Finding a culprit can be pointless, so is justifying our lack of success. At any moment, you can spark the inspiration of your students, but you must be inspired yourself at all times. The kids may engage, as long as you’re engaging. The Netherlands comeback was inspired by top professionals. Be a top professional and keep believing in those kids. Believe they can learn, they can overturn a deficit, they can become a success. Feed them a constant diet of optimism and enthusiasm.

Education reform maybe has its place. But attitude reform is the key.


Infighting leads to losing

Captured by, Ghana defender John Boye kisses the cash he receives.

Captured by, this image shows Ghana defender John Boye kissing the cash he receives.

The U.S. was lifted out of the Group Stage by Ghana’s loss to Portugal June 26, which calculated the right FIFA math for Clint Dempsey and crew to advance.

And Ghana’s loss was brought about by infighting. It was the scenes behind the scenes that determined failure for Ghana. What went wrong for Ghana at the World Cup?

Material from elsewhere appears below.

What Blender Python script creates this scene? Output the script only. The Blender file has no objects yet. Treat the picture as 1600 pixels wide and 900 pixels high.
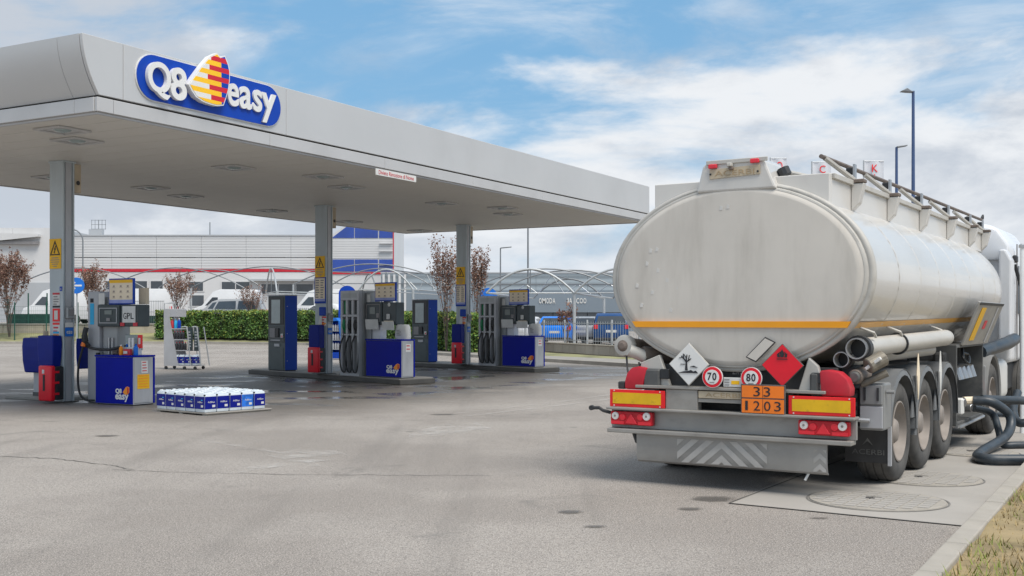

  • The players nearly boycotted the game, demanding $3 million in payment. Ghana president flew the money to them in emergency fashion.
  • Towering superstar Sulley Muntari physically attacked Ghana officials and was kicked out of the game. His absence was felt.
  • Talented Kevin-Prince Boateng insulted the Ghana coach and also was suspended. On the field, he’s a difference maker. Off the field, he was prevented from helping his team.

With key players suspended or injured, Portugal was a decimated team. It should have been an easy win. If Ghana would have won, they would have advanced, and the U.S. would have flown home.

Maybe you are right to be disgruntled. Administration is obstructing teaching. Parents are throwing stones. But don’t let the brouhaha distract from teaching. Don’t sacrifice class quality because of interference.

The news about Ghana’s turmoil has been almost completely overlooked because people are only interested in goals. But the goals were lacking due to the infighting. Don’t allow politics and personality clashes play out in student suffering. Don’t let the lack of money affect your teaching energy.